He has understood the meaning of the sutras
and knows about the tracks through the teachings.
It is clear to him that all vessels are made of gold,
and he knows that the myriad things are himself.
But if he cannot distinguish between right and wrong,
how can he separate the true from the false?
As he has not yet entered this gate, he can be said to have merely seen the tracks.

At the waters edge, under the trees – hoofmarks are numerous.
Balmy grasses grow abundantly – can you see them or not?
Even if you go deeper and deeper into the mountains,
How could his nostrils, well compassing the heavens,
hide him at all?


The stage of “finding the tracks” is the stage of having discovered the hoofmarks of the ox. In general, the “finding the hoofmarks” signify the dimention in which you read and understand the sutras, or study the various teachings of Shakyamuni and of the patriarchs, and come to a conceptual understanding of the content of their experience. That is to say, it is the stage in which you have understood “cerebrally” the existence of the ox.

However, in actual practice, when you do the practice of Mu with all your might,at first what were two separate entities – yourself and Mu – gradually become one through your efforts and a deepening of Mu practice. And the conviction is born: “if I continue at this rate, I too can certainly make kensho.” And then your strength is put into Mu even more. This stage is called that of “finding the hoofmarks.”

What does it mean to say that you understand conceptually that the ox exists? It means to have understood the principle that all beings in heaven and earth are empty (“Form is emptiness” – [a famous quote from the Prajna-Paramita Sutra or Hannya Shingyô Sutra]). Once you understand the nature of this emptiness you also understand the principle that all things in heaven and on earth are you yourself. As Monk Jô [who lived in the 4th century China] says: “Heaven and earth and I are of the same root; all things and I are the same body.” Yet, there is an “I” which understands this principle. Insofar as this “I” remains, you do not really understand the true emptiness or the inner state expressed as “Heaven and earth and I are one body.”
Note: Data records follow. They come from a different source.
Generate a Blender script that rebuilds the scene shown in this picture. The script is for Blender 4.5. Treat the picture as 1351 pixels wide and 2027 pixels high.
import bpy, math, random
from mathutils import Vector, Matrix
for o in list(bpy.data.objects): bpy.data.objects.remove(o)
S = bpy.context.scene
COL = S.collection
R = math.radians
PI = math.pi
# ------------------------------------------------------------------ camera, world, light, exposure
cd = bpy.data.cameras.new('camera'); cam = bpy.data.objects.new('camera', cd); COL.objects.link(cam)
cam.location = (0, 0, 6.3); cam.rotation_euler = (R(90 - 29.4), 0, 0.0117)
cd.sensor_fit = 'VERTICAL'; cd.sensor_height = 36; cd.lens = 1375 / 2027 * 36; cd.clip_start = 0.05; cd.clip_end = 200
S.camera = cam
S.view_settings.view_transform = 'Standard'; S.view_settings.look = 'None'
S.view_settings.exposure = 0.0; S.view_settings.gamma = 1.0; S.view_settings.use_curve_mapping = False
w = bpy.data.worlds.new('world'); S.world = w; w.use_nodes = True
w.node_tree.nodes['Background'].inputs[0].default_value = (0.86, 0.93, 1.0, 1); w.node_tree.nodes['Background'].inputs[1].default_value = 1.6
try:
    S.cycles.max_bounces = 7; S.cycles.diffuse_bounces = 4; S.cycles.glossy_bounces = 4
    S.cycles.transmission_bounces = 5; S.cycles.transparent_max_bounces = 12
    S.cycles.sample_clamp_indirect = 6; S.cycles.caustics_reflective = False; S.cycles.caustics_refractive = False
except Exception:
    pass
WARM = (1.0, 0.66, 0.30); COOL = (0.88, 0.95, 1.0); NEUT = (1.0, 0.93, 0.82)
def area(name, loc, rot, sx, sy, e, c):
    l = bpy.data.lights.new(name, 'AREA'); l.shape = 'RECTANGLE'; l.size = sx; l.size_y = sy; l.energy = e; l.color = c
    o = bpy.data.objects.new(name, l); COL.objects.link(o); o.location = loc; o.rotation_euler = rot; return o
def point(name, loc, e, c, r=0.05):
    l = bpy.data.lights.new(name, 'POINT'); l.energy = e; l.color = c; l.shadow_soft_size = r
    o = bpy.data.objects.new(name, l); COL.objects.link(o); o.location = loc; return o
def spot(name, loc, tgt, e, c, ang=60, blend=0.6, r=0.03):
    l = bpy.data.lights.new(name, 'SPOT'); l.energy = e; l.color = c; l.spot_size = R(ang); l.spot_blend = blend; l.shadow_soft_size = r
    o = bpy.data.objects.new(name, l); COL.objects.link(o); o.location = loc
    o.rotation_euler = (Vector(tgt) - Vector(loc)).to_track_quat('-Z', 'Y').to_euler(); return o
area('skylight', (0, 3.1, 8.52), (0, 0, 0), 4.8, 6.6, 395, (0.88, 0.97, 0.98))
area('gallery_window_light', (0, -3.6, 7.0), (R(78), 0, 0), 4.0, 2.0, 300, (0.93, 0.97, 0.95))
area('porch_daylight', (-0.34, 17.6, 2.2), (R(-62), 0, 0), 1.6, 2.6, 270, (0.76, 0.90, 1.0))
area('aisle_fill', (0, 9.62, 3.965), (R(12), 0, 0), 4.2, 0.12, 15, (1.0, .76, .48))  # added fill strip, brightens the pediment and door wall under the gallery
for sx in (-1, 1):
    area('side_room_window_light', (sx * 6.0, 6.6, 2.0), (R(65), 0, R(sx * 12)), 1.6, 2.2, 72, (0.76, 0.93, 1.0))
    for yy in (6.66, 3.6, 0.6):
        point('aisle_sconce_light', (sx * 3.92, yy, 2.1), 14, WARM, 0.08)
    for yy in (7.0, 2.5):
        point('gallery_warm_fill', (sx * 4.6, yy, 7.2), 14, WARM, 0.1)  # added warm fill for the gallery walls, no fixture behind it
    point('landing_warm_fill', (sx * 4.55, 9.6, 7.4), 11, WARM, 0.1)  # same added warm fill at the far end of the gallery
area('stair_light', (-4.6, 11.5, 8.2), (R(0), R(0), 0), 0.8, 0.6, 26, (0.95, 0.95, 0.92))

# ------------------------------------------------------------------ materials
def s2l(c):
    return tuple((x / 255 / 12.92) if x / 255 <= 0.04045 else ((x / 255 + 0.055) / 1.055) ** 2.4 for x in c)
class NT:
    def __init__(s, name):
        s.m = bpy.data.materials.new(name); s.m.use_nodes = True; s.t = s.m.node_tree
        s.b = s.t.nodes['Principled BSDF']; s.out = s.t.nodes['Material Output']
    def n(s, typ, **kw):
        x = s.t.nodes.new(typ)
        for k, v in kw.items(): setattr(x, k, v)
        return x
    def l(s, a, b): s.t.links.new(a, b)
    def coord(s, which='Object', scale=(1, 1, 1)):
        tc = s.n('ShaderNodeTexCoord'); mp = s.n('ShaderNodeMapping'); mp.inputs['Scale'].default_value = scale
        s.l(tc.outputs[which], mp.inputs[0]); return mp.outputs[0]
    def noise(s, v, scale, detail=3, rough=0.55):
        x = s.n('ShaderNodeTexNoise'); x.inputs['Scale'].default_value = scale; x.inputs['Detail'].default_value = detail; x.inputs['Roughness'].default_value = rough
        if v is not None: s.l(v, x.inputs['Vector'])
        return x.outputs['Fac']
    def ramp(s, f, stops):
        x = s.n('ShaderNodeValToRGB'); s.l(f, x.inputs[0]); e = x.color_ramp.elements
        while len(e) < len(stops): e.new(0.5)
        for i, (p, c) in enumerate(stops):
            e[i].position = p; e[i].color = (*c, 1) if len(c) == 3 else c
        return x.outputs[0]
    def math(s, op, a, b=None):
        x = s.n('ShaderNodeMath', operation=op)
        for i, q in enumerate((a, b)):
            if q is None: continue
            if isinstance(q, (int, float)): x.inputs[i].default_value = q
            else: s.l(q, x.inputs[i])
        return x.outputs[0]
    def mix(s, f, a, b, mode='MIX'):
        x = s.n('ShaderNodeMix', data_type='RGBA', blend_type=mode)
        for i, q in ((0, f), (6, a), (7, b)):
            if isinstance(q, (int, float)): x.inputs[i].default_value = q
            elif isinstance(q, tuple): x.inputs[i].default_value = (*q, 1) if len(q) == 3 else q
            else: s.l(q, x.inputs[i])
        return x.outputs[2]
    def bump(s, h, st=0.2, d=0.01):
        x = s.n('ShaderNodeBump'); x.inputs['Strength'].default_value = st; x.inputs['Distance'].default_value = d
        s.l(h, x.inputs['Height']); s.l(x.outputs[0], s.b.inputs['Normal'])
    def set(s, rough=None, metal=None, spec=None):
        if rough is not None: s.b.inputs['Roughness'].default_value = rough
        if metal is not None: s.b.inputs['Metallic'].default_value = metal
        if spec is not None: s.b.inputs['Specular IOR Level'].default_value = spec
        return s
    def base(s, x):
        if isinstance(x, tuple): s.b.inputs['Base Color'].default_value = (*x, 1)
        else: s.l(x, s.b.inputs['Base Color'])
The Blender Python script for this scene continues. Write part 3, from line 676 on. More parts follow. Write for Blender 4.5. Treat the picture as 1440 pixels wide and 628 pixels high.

Thus it is necessary to personally experience the fact of “Form is emptiness.” And to do that there is only one way: to give your whole self to Mu, to forget the self so that just Mu remains. If you continue this practice, you will eventually at some opportunity or another take hold of the fact that you are completely empty and do not exist anywhere and the fact that because you are empty everything is yourself. Insofar as you do not actually do this practice nor have this experience, be assured that your Zen is simply conceptual and theoretical Zen.

Those who are captives to this kind of conceptual and theoretical Zen are also spoken of as a whole as those in the position of “finding the tracks.” Those who do scholarly research in Zen, no matter how fine and detailed the research is, from the standpoint of the practice of Zen are taken together as being in the stage of “finding the tracks.”

Let’s now try to appreciate the verse of Master Kakuan:

At the waters edge, under the trees – hoofmarks are numerous.

Along the water’s edge and in the depths of the forest, in every place the hoofmarks of the ox can be seen. Theoretically, “form is emptiness, emptiness is form; heaven and earth and I are of the same root; all things and I are you body.” But from the aspect of practice, each and every Mu is every and all the hoofmarks of the ox.

Balmy grasses grow abundantly – can you see them or not?

There are sweet smelling grasses spreading out abundantly and swayed by the wind. The poet challenges us, Can you see them? All things in heaven and on earth, each one by one, are the open and clear and identical expression of this true fact. Do we understand this or not? The verse seems to insinuate that we might comprehend a little with the head, but that we aren’t able to truly understand the real thing.

Even if you go deeper and deeper into the mountains.

The more you pursues the original ox with your “Muuuuu,” the farther it goes into the recesses of the mountains. If you look at Mu from the outside and try to pursue it, it just keeps going farther and farther away. This is a very important point: your practice must not be one of pursuing and looking at Mu from the outside. It must be one of just completely becoming Mu itself.

How could his nostrils, well compassing the heavens, hide him at all?

But wait a moment. With each Mu are we not grasping the muzzle of the ox, and is it not the ox (the real self) itself? Is it not a reality that cannot be hidden anywhere? This is a sincere warning for us.

If you are really faithfully practicing, at first you don’t know what is what, but gradually the way of folding the legs,holding the hands, and keeping the position become clear; the way of controlling the breath and the practice of Mu itself becomes understood. If you continue for a few months or half a year or a year, gradually the heart becomes calm and the way of doing Zazen itself begins to deepen. And the conviction arises that if you continue this effort, you will without fail attain enlightenment. You begin to sit with greater and greater enthusiasm. Even conceptually you become certain and your conviction of Zen does not waver even with the slightest thing. You have not yet grasped the ox experientially, but you have fully gotten into gear with the practice of Zen. This is the stage of the position of “finding the tracks.”